Earlier research suggested that Chilesaurus belonged to the group Theropoda, the ‘lizard-hipped’ group of dinosaurs that includes Tyrannosaurus.
But the new study suggests that it was probably a very early member of a completely different group, called Ornithischia.
The researchers say that the shuffling of the dinosaur family tree has “major implications” for understanding the origins of Ornithischia – the ‘bird-hipped’ group of dinosaurs that includes Stegosaurus, Triceratops and Iguanodon.
The bird-hipped dinosaurs have several common physical traits: the two most notable being an inverted, bird-like hip structure and a beak-like structure for eating.
The inverted hips allowed for bigger, more complex digestive systems, which in turn allowed larger plant-eaters to evolve.
While Chilesaurus has a bird-like hip structure, and has flat teeth for grinding up plants, it doesn’t possess the distinctive ‘beak’ of many other bird-hipped dinosaurs, which is what makes it such an important find.
Mr Baron said: “Before this, there were no transitional specimens – we didn’t know what order these characteristics evolved in.
“This shows that in bird-hipped dinosaurs, the gut evolved first, and the jaws evolved later – it fills the gap quite nicely.”
Co-author Professor Paul Barrett, of the Natural History Museum, said: “Chilesaurus is one of the most puzzling and intriguing dinosaurs ever discovered.
“Its weird mix of features places it in a key position in dinosaur evolution and helps to show how some of the really big splits between the major groups might have come about.”
Mr Baron added: “There was a split in the dinosaur family tree, and the two branches took different evolutionary directions.
“This seems to have happened because of change in diet for Chilesaurus.

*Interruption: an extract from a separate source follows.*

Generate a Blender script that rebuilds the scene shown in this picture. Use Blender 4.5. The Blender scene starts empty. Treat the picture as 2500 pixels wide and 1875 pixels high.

It seems it became more advantageous for some of the meat eating dinosaurs to start eating plants, possibly even out of necessity.”
Earlier this year, the same group of researchers argued that dinosaur family groupings need to be rearranged, re-defined and re-named.
In a study published in the journal Nature, the researchers suggested that bird-hipped dinosaurs and lizard-hipped dinosaurs such as T.rex evolved from a common ancestor, potentially overturning more than a century of theory about the evolutionary history of dinosaurs.
The research team believe there are probably “many more surprises” about dinosaur evolution to be found, once characteristics of later dinosaurs are added to their database.